As one pebble-sucking Greek once put it: "The easiest thing of all is to deceive yourself. For what a man wishes, he generally believes to be true."

James Lawton is away

Why all the scouts will be watching Udinese this year

The best managers don't even send scouts to the World Cup. They know that all that glisters is not gold, and that players who catch every mug's eye go home with hopelessly inflated values.

Some smart business was duly completed before the tournament: Barcelona securing David Villa, or Manchester United discreetly signing Javier Hernandez. It still seems surprising, however, that nobody was sufficiently seduced by Alexis Sanchez to bankroll his inevitable arrival among the elite.

The Chilean winger looked every bit as special as Cristiano Ronaldo at the same age, light years ahead of every defender quaking in his path. Sanchez has four years left on his contract with Udinese, and the club president vows not only that he will stay, but that this "will be the year of his consecration".

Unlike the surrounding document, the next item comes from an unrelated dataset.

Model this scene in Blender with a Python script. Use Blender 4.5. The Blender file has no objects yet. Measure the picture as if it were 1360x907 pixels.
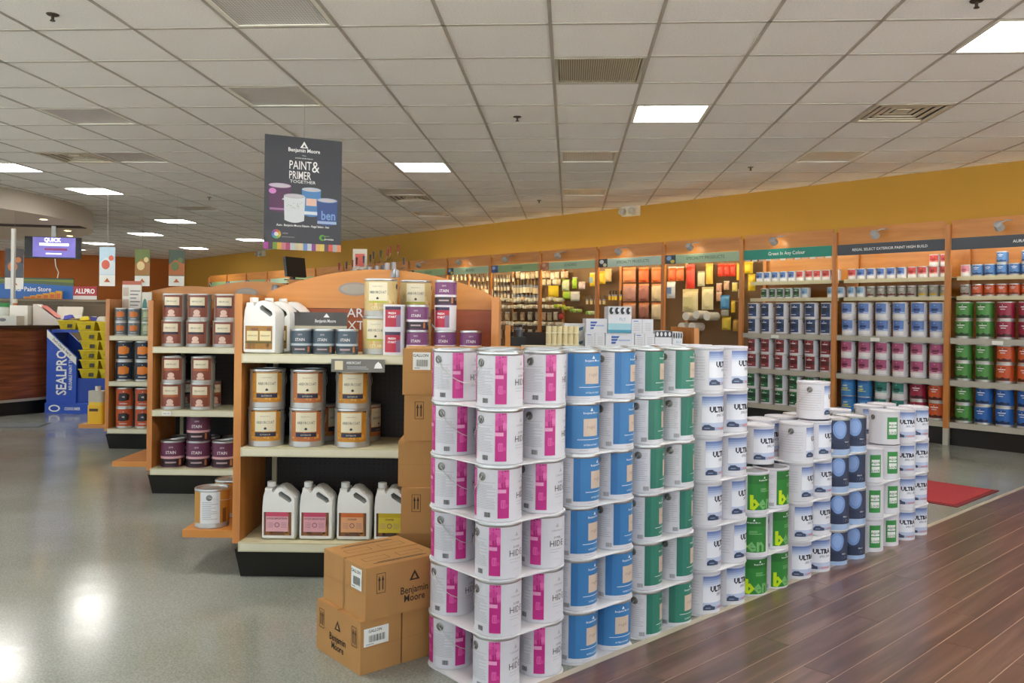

Kwadwo Asamoah, also 21, has meanwhile pledged at least one more campaign after impressing with Ghana, so Udinese will be compulsory viewing this season. But much bigger clubs will some day reproach themselves for not forcing their hand sooner.

You can almost taste the sea salt in League One

Now if those in League One could just tread water for a season, and wait for the good ship Pompey to sink a few more fathoms, football on the South Coast will never have been such fun.

As it is, Plymouth began the campaign by beating Southampton away in front of nearly 22,000 people. Gus Poyet is assembling a team worthy of a new stadium at Brighton next year, while Bournemouth last season defied the steepest odds – including a transfer embargo that reduced them to filling the bench with the assistant coach and a schoolboy – to win promotion under one of the most promising young managers in the business, in Eddie Howe.

Though there remains the lamentable possibility of Portsmouth passing one of these teams on the stairs, there is an unmistakable new saltiness to our maritime football.